Secondo uno studio della New Economics Foundation, solo Irlanda, Danimarca, Svezia e Lettonia avrebbero lo spazio fiscale per produrre almeno il 40% del loro fabbisogno annuo di tecnologie strategiche a zero emissioni
La transizione energetica si è affermata come il grande obiettivo economico del futuro. Sia la Cina che gli Stati Uniti, attraverso l’Inflation Reduction Act, sono entrati in una corsa verde alla quale l’Europa aspira a partecipare. “L’Europa è un leader mondiale nell’ambizione climatica e attira altri Paesi ai vertici internazionali. Il punto è che non ha avuto molto successo nel generare un parallelismo tra l’intenzione climatica e la creazione dell’industria che ci rende autonomi”, spiega Alejandro Labanda, direttore della Transizione ecologica di beBartlet.
L’OBIETTIVO UE SULL’AUTONOMIA ENERGETICA
L’Ue vuole intraprendere l’ambizioso progetto di costruire la propria autonomia energetica. Il Net Zero Industry Act (NZIA) include l’obiettivo che entro il 2030 l’Unione europea abbia la capacità di produrre almeno il 40% del suo fabbisogno annuo di tecnologie strategiche a zero emissioni.
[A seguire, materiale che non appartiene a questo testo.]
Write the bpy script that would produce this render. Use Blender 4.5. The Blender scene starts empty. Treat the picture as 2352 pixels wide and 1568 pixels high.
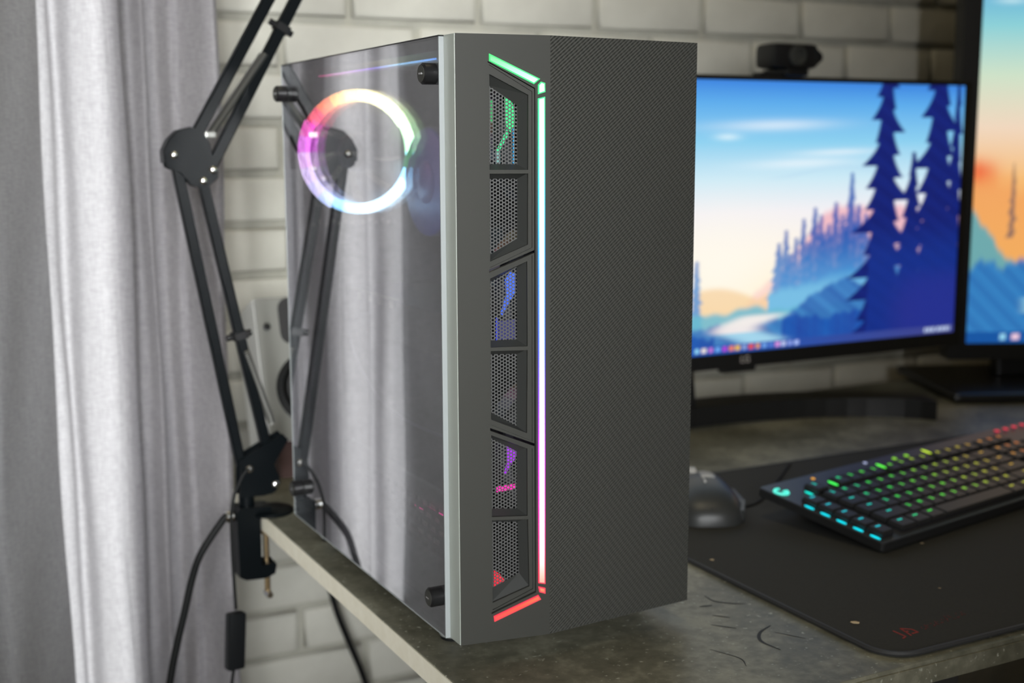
import bpy, bmesh, math, random
from mathutils import Vector, Matrix
from mathutils.geometry import tessellate_polygon

random.seed(7)
S = bpy.context.scene
COL = S.collection
PI = math.pi

# ------------------------------------------------------------------ camera
cam_d = bpy.data.cameras.new('camera')
cam = bpy.data.objects.new('camera', cam_d)
COL.objects.link(cam)
S.camera = cam
CAM = Vector((-0.38897, -0.83592, 0.39619))
yaw, pitch, roll = 0.478668, 0.153656, -0.003552
fw = Vector((math.sin(yaw) * math.cos(pitch), math.cos(yaw) * math.cos(pitch), -math.sin(pitch)))
r0 = Vector((math.cos(yaw), -math.sin(yaw), 0))
u0 = r0.cross(fw)
rr = r0 * math.cos(roll) + u0 * math.sin(roll)
uu = -r0 * math.sin(roll) + u0 * math.cos(roll)
M3 = Matrix((rr, uu, -fw)).transposed()
cam.matrix_world = Matrix.Translation(CAM) @ M3.to_4x4()
cam_d.sensor_width = 36
cam_d.lens = 2902.9 / 2352 * 36
cam_d.clip_start = 0.01
cam_d.dof.use_dof = True
cam_d.dof.focus_distance = 0.90
cam_d.dof.aperture_fstop = 5.6

# ------------------------------------------------------------------ light
w = bpy.data.worlds.new('sky')
S.world = w
w.use_nodes = True
w.node_tree.nodes['Background'].inputs[0].default_value = (0.72, 0.86, 1.0, 1)
w.node_tree.nodes['Background'].inputs[1].default_value = 0.35
WIN = dict(x=-0.62, y0=-2.05, y1=-0.70, z0=0.02, z1=1.25)
ld = bpy.data.lights.new('window_daylight', 'AREA')
ld.shape = 'RECTANGLE'
ld.size = 1.2
ld.size_y = 1.5
ld.energy = 43
ld.spread = math.radians(42)
ld.color = (0.98, 0.99, 1.0)
lo = bpy.data.objects.new('window_daylight', ld)
COL.objects.link(lo)
lo.location = (-1.12, -2.50, 0.80)          # bright sky outside, seen through the left-hand window
lo.rotation_euler = (Vector((-0.22, 0.80, 0.34)) - Vector(lo.location)).to_track_quat('-Z', 'Y').to_euler()
WIN2 = dict(x0=-0.56, x1=-0.104, z0=-0.45, z1=1.30)
l2 = bpy.data.lights.new('rear_window_daylight', 'AREA')
l2.shape = 'RECTANGLE'
l2.size = 0.60
l2.size_y = 1.9
l2.energy = 13.5
l2.spread = math.radians(6)
l2.color = (0.97, 1.0, 0.97)
l2o = bpy.data.objects.new('rear_window_daylight', l2)
COL.objects.link(l2o)
l2o.location = (-0.36, 1.10, 0.40)          # daylight behind the curtained window in the brick wall
l2o.rotation_euler = (-PI / 2, 0, 0)
S.view_settings.view_transform = 'Standard'
S.view_settings.look = 'None'
S.view_settings.exposure = 0.0
S.view_settings.gamma = 1.0
S.view_settings.use_curve_mapping = False
S.cycles.use_denoising = True
S.cycles.max_bounces = 10
S.cycles.transparent_max_bounces = 16
S.cycles.sample_clamp_indirect = 6.0


# ------------------------------------------------------------------ materials
def nodes_of(name):
    m = bpy.data.materials.new(name)
    m.use_nodes = True
    nt = m.node_tree
    return m, nt, nt.nodes['Principled BSDF']


def ramp(nt, stops, interp='LINEAR'):
    r = nt.nodes.new('ShaderNodeValToRGB')
    r.color_ramp.interpolation = interp
    el = r.color_ramp.elements
    while len(el) < len(stops):
        el.new(0.5)
    for e, (p, c) in zip(el, stops):
        e.position = p
        e.color = (*c, 1)
    return r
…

INVESTIMENTI VERDI E SPAZIO FISCALE
Tuttavia, per raggiungere grandi obiettivi servono anche ingenti somme di denaro, e tra i 27 Paesi membri solo Irlanda, Danimarca, Svezia e Lettonia avrebbero lo spazio fiscale per raggiungerlo, secondo uno studio della New Economics Foundation.
L’osservatorio indica che solo questi Paesi – che rappresentano il 10% del PIL europeo – sarebbero in grado di raccogliere un margine di bilancio sufficiente per realizzare l’aumento del 3% degli investimenti verdi necessari per raggiungere gli obiettivi climatici più ambiziosi e, allo stesso tempo, restare al di sotto l’obiettivo di deficit europeo, fissato dalle regole fiscali al 3% e che probabilmente sarà applicato anche il prossimo anno.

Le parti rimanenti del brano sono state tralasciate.